人が自分の原体験と考えていること、あるいはその人のライフワークとしてること、それは周囲から見れば違うものこそがその人の軸となっているものかもしれない。

最近、仕事先からの帰り道でクルマを運転しながらTVドラマの音声だけ聞いていて、男性役の俳優が「Have toで生きている奴はダメだ、Want to で生きろ」というメッセージを結婚退職する予定の主人公の女性に伝えるシーンを聞いて熱いなと思った。関西テレビの『リアルクローズ』というドラマであるとWebで調べて知ったが、このTV局の掲示板への書き込みを見て少し驚いた。ほとんどが小学生の女の子達であった。彼女達は小学生のころから大人の女性が社会で仕事する際の葛藤を描いたドラマを見ているのか、という点にである。もちろん、コメントは出演者の「○○ちゃんの服がカワイイ」といったコメントが多いのだが、製作者や脚本家のメッセージは少なからず彼女達には届いているんじゃないかと思った。

5年前に私はある仕事を嫌々やっていた。やればやるほど、ある支社とその取引先の仕事が減る、その人達の仕事を奪うような仕事であった。仕事の方針も決まっており、また、私の所属部署も不景気でまったく仕事がなかったことから、とにかくその仕事を進めていった。支社からやってきた人は外国人であり、その人と夕食を共にしたときも、さも当然といった様子で引継ぎを進めているだけさという雰囲気であった。
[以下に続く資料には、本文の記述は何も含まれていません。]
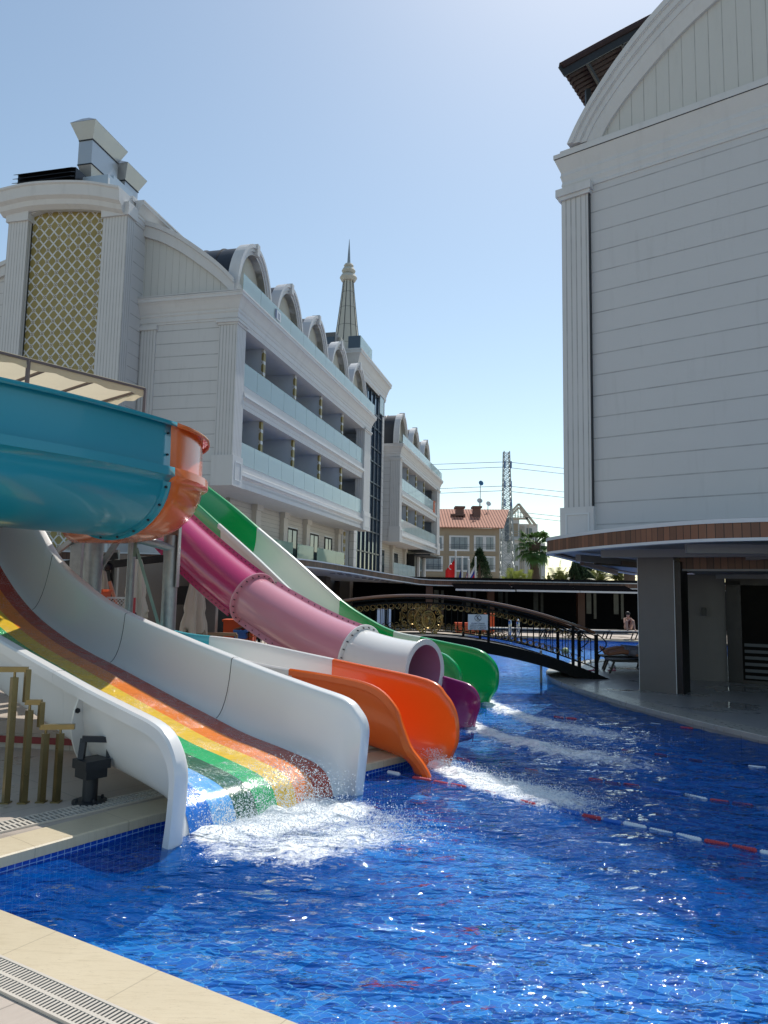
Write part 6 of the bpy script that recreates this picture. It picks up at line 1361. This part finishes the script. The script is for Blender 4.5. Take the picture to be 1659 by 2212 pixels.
P1 = skin_body('small person in dark swimwear sitting knees up on a far lounger', J, Ed, m_skin2, (ps.x, 34.85, .40)); mb_ = MB(); mb_.ico((0, -.05, .79), .105, 2, sc=(1, 1.05, 1)); h_ = obj('hair', mb_, m_hair, P1); mb_ = MB(); mb_.lathe([(.15, .14), (.155, .3), (.165, .46), (.13, .52)], (0, .06, 0), 16); obj('swimwear', mb_, m_wear, P1)
mb_ = MB(); mb_.ico((-.03, -.145, .735), .012, 1); mb_.ico((.03, -.145, .735), .012, 1); obj('eyes', mb_, m_hair, P1)
# lying people: head at +x, feet towards the bridge
def lying(label, x, y, z, skin, top, rz=0):
    J = [(.95,0,.10,.12), (1.15,0,.13,.12), (1.38,0,.20,.13), (1.52,0,.27,.05), (1.64,0,.31,.08), (1.74,0,.34,.08),
         (.90,-.10,.10,.09), (.50,-.13,.17,.062), (.08,-.12,.09,.042), (.02,-.12,.22,.032), (.90,.10,.10,.09), (.50,.13,.17,.062), (.08,.12,.09,.042), (.02,.12,.22,.032),
         (1.36,-.2,.17,.05), (1.12,-.27,.07,.038), (.90,-.24,.10,.03), (1.36,.2,.17,.05), (1.12,.27,.07,.038), (.90,.24,.10,.03)]
    Ed = [(0,1),(1,2),(2,3),(3,4),(4,5),(0,6),(6,7),(7,8),(8,9),(0,10),(10,11),(11,12),(12,13),(2,14),(14,15),(15,16),(2,17),(17,18),(18,19)]
    fingers(J, Ed, 16, (-1,0,-.1)); fingers(J, Ed, 19, (-1,0,-.1)); P = skin_body(label, J, Ed, skin, (x, y, z), rz); mb_ = MB(); mb_.ico((1.69, 0, .345), .10, 2, sc=(1.1, 1, .95)); obj('hair', mb_, m_hair, P)
    mb_ = MB(); M1 = Matrix.Translation((1.2, 0, .15)); mb_.ico((0,0,0), .2, 2, sc=(1.4, .95, .8)); mb_.v = [M1 @ p for p in mb_.v]; obj('shirt', mb_, top, P); mb_ = MB(); mb_.tube([(1.0,-.09,.11), (.6,-.125,.165)], [.125, .095], 12); mb_.tube([(1.0,.09,.11), (.6,.125,.165)], [.125, .095], 12); obj('shorts', mb_, m_shorts, P); return P
lying('person in a pink top lying on the nearest island lounger, bare feet towards the bridge', 5.72, 19.38, .37, m_skin, m_pinkc); lying('person lying on the second island lounger behind the nearest', 6.0, 20.6, .37, m_skin, plain('white_shirt', (.55, .56, .58), .8))
m_shoe = plain('pink_flipflop', (.50, .12, .20), .7)
for px, py, lab in ((1280, 1449, 'pink flip-flop beside the bridge end post'), (1297+25, 1449, 'pink flip-flop under the nearest lounger')):
    p = at_z(px, py, 0); t = thing('flip_flop', lab, 'shoe', p, .4); mb_ = MB(); mb_.lathe([(.001, 0), (.055, .002), (.06, .012), (.055, .022), (.001, .024)], (0,0,0), 14); mb_.v = [Vector((v_.x*2.3, v_.y, v_.z)) for v_ in mb_.v]; obj('sole', mb_, m_shoe, t); mb_ = MB(); mb_.tube([(.05, -.05, .02), (.08, 0, .07), (.05, .05, .02)], .012, 6); obj('strap', mb_, m_shoe, t)
t = thing('side_table', 'small pale side table between the island loungers', 'table', (7.6, 21.2, 0)); mb_ = MB(); mb_.box(-.35, .35, -.25, .25, .42, .45); obj('top', mb_, m_cush, t)
for a in (-.3, .3):
    for b_ in (-.2, .2): mb_ = MB(); mb_.bar((a, b_, 0), (a, b_, .42), .03); obj('leg', mb_, m_blackmetal, t)
# ball, ladders, life rings
t = at_z(1221.7+0, 1410, WZ); mb_ = MB(); mb_.ico((0,0,0), .13, 3); bo = obj('beach_ball', mb_, plain('ball_yellow', (.45, .5, .22), .4, var=.5, scale=5), label='yellow and white ball floating behind the bridge', cat='ball'); bo.location = (t.x, t.y, WZ+.06)
for px, lab in ((1115, 'left curved steel rail of the pool ladder at the far edge'), (1132, 'right curved steel rail of the pool ladder at the far edge')):
    p = at_z(px, 1380, 0); t = thing('ladder_rail', lab, 'pool ladder', (p.x, 35.0, 0), group='pool ladder rails'); mb_ = MB(); mb_.tube([(0, .5, 0), (0, .5, .55)]+[(0, .25+.25*cos(a), .6+.22*sin(a)) for a in [i*pi/8 for i in range(9)]]+[(0, 0, .5), (0, 0, -.3)], .03, 8); obj('tube', mb_, plain('bright_steel', (.7, .72, .75), .15, metal=1), t)
# underwater bridge stay
t = at_z(1175, 1470, WZ); mb_ = MB(); mb_.tube([(0,0,-.3), (0,0,.75)], .03, 8); o_ = obj('bridge_prop', mb_, m_galv, label='thin steel prop standing in the water under the bridge', cat='post'); o_.location = (2.9+.9, BY+.2, WZ)

# ---- things in the shade under the slides
def parasol(px, pyt, pyb, Y, w_, label, seed, lean=0):
    rnd = random.Random(seed); p = at_y(px, pyt, Y); q = at_y(px, pyb, Y); zt = p.z; zb = q.z; t = thing('folded_parasol', label, 'parasol', (p.x, Y, 0)); mb_ = MB(); n = 40; rows = []
    ph = [rnd.uniform(0, 6) for _ in range(6)]
    for i in range(13):
        u = i/12; r = w_*(.28+.72*u**.7)*(1-.18*exp(-((u-.70)/.05)**2)*1.2); z = zt+(zb-zt)*u; row = []
        for k in range(n):
            a = 2*pi*k/n; rr_ = r*(1+.20*sin(8*a+ph[0]+u*1.2)+.10*sin(5*a+ph[1]-u*2)+.05*sin(13*a)); row.append(Vector((rr_*cos(a)+lean*u, rr_*sin(a)*.8, z-(.12*(sin(4*a+ph[2])+.6*sin(7*a)) if i == 12 else 0))))
        rows.append(row)
    mb_.loft(rows, 0, True, False); c = obj('cover', mb_, m_canvas, t, fix=False); mb_ = MB(); mb_.tube([(0,0,0), (0,0,zt+.05)], .03, 10); obj('pole', mb_, m_darkmetal, t); mb_ = MB(); mb_.box(-.3, .3, -.3, .3, 0, .08); obj('base', mb_, m_darkmetal, t)
m_canvas = plain('pale_canvas', (.58, .54, .47), .9, var=.1, scale=4)
parasol(298, 1208, 1332, 15.2, .24, 'folded cream parasol tied at its middle behind the white slide', 1); parasol(425, 1240, 1366, 17.0, .27, 'folded cream parasol hanging below the magenta tube', 2); parasol(221, 1230, 1300, 16.2, .17, 'slim folded parasol beside the thick steel post', 3)
p = at_y(395, 1366, 17.4); t = thing('loudspeaker', 'black loudspeaker on a tripod stand below the magenta tube', 'loudspeaker', (p.x, 17.4, 0)); mb_ = MB(); zt = at_y(395, 1266, 17.4).z; zb = at_y(395, 1306, 17.4).z; mb_.box(-.25, .25, -.2, .2, zb, zt); obj('cabinet', mb_, m_blackmetal, t); mb_ = MB(); mb_.tube([(0,0,.4), (0,0,zb)], .02, 8)
obj('pole', mb_, m_blackmetal, t)
for k in range(3): a = 2*pi*k/3; mb_ = MB(); mb_.bar((0,0,.7), (.4*cos(a), .4*sin(a), 0), .02); obj('leg', mb_, m_blackmetal, t)
t = thing('equipment_box', 'black equipment box on the deck under the loudspeaker', 'box', (p.x, 17.2, 0)); mb_ = MB(); mb_.box(-.3, .3, -.25, .25, 0, .55); mb_.box(-.31, .31, -.26, .26, .56, .6); obj('case', mb_, m_blackmetal, t); mb_ = MB(); mb_.box(-.2, .2, -.27, -.25, .4, .44); obj('handle', mb_, m_galv, t)
m_obx = plain('orange_panel', (.70, .09, .015), .45)
def ob(px0, px1, py0, py1, Y, name, label, cat, mat):
    a = at_y(px0, py0, Y); b_ = at_y(px1, py1, Y); t = thing(name, label, cat, (a.x, Y, max(0, b_.z))); w_ = b_.x-a.x; h = a.z-max(0, b_.z); mb_ = MB(); mb_.box(0, w_, 0, .5, 0, h-.05); obj('body', mb_, mat, t); mb_ = MB(); mb_.box(-.03, w_+.03, -.03, .53, h-.05, h); obj('lid', mb_, mat, t); return t
ob(180, 217, 1272, 1330, 14.6, 'orange_bin', 'orange box behind the white slide wall at the left', 'box', m_obx); ob(483, 545, 1338, 1392, 18.0, 'orange_counter', 'orange counter in the shade below the pink tube', 'counter', m_obx); ob(507, 530, 1361, 1380, 17.7, 'blue_tub', 'blue tub on the counter below the pink tube', 'tub', plain('tub_blue', (.02, .12, .45), .4))
ob(985, 1045, 1345, 1372, 33.5 if False else 37.5, 'orange_kiosk', 'orange kiosk box behind the warning sign across the pool', 'kiosk', m_obx); ob(1048, 1068, 1325, 1368, 37.5, 'orange_sail', 'tall orange panel behind the bridge post across the pool', 'panel', m_obx)
for px0, px1 in ((815, 846),):
    a = at_y(px0, 1315, 30); b_ = at_y(px1, 1345, 30); t = thing('white_screen', 'white slatted screen seen through the bridge railing', 'screen', (a.x, 30, 0)); 
    mb_ = MB()
    for k in range(4): w_ = (b_.x-a.x)/4; mb_.box(k*w_, k*w_+w_*.8, 0, .05, .4, a.z)
    obj('slats', mb_, m_trim, t); mb_ = MB(); mb_.box(0, b_.x-a.x, .05, .08, .3, .4); mb_.box(0, .05, .0, .08, 0, .4); mb_.box(b_.x-a.x-.05, b_.x-a.x, 0, .08, 0, .4); obj('frame', mb_, m_trim, t)
a = at_y(222, 1291, 14.9); b_ = at_y(286, 1330, 14.9); t = thing('mesh_barrier', 'white mesh barrier panel with a red end post behind the slide', 'barrier', (a.x, 14.9, 0)); mb_ = MB(); W_ = b_.x-a.x; zt = a.z; mb_.bar((0,0,zt), (W_,0,zt), .04); mb_.bar((0,0,zt-.9), (W_,0,zt-.9), .04); mb_.bar((0,0,0), (0,0,zt), .04); obj('frame', mb_, m_trim, t)
mb_ = MB()
for k in range(-12, 14): x0_ = k*.07; mb_.bar((max(0, x0_), 0, zt-.9+max(0, -x0_)), (min(W_, x0_+.9), 0, zt-.9+min(.9, W_-x0_)), .008) if x0_ < W_ and x0_+.9 > 0 else None; mb_.bar((max(0, x0_), 0, zt-max(0, -x0_)), (min(W_, x0_+.9), 0, zt-min(.9, W_-x0_)), .008) if x0_ < W_ and x0_+.9 > 0 else None
obj('mesh', mb_, m_trim, t); mb_ = MB(); mb_.bar((W_+.02,0,0), (W_+.02,0,zt+.01), .05); obj('end_post', mb_, m_fr, t)
for px, Y, w_, lab in ((451, 17.6, 26, 'grey square pillar below the pink tube ring'), (240, 19, 12, 'slim dark pillar behind the mesh barrier')):
    p = at_y(px, 1350, Y); t = thing('square_pillar', lab, 'pillar', (p.x, Y, 0)); r_ = w_/1600*Y/2; mb_ = MB(); mb_.box(-r_, r_, 0, 2*r_, 0, 2.9); obj('shaft', mb_, m_lantern, t); mb_ = MB(); mb_.box(-r_-.04, r_+.04, -.04, 2*r_+.04, 0, .15); obj('plinth', mb_, m_lantern, t)
p = at_y(468, 1360, 17.9); t = thing('wood_rail', 'wooden shelf rail in the shade below the magenta tube', 'rail', (p.x-1.0, 17.3, 0)); mb_ = MB(); zr = at_y(430, 1369, 17.3).z; mb_.bar((-.2, 0, zr), (1.6, 0, zr), .07); mb_.bar((-.2,0,0), (-.2,0,zr), .05); mb_.bar((1.6,0,0), (1.6,0,zr), .05); obj('rail', mb_, plain('rail_wood', (.34, .24, .15), .6), t)
# dark cantilever parasol arms under the terrace, leaning poles
p = at_y(235, 1215, 15.8); t = thing('parasol_arm', 'dark cantilever parasol arm hub behind the steel posts', 'parasol arm', (p.x, 15.8, 0)); mb_ = MB(); z_ = p.z
mb_.bar((.1, 0, .0), (.1, 0, z_+.1), .07); mb_.bar((-1.2, 0, z_-.1), (.2, 0, z_+.15), .08, .14); mb_.bar((.0, 0, z_-.05), (1.3, 0, z_+.12), .08, .16); mb_.ico((.0, -.03, z_-.1), .12, 1); mb_.bar((.0, -.05, z_-.1), (.35, -.05, z_-1.6), .06); obj('frame', mb_, m_blackmetal, t); mb_ = MB(); mb_.bar((.08, -.1, z_-.4), (.55, -.1, z_-1.75), .06); obj('orange_pole', mb_, plain('salmon_pole', (.55, .20, .12), .5), t)
p = at_y(10, 1500, 9.0); t = thing('red_edge', 'low red edged step on the deck behind the bronze railing', 'step', (-5.2, 9.2, 0), radians(-8)); mb_ = MB(); mb_.box(-1, 1.8, 0, .6, 0, .13); obj('tread', mb_, m_deck, t); mb_ = MB(); mb_.box(-1, 1.8, -.02, 0, .06, .135); obj('red_nosing', mb_, plain('dark_red', (.22, .02, .02), .6), t)
# mosaic of distant roofs under the canopy
t = thing('garden_wall', 'low pale wall beyond the shrubs under the canopy', 'wall', (20, 75, 0)); mb_ = MB(); mb_.box(-6, 30, 0, .3, 0, 3.2); obj('wall_body', mb_, m_white, t); mb_ = MB(); mb_.box(-6.1, 30, -.05, .35, 3.2, 3.28); obj('cap', mb_, m_trim, t)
何年もしてからその支社の負担が大きすぎて事業が長年赤字であり、その支社を廃止したことと景気回復とがきっかけとなって黒字転換したことを知った。

私にはやらねばならないこと、やりたいこと、できること、できないことがある。いやでも、このドラマの"Have to"と"Want to"はいいメッセージだなと思う。それを聞いた人が思考の鎖から開放されて欲しいと思っている。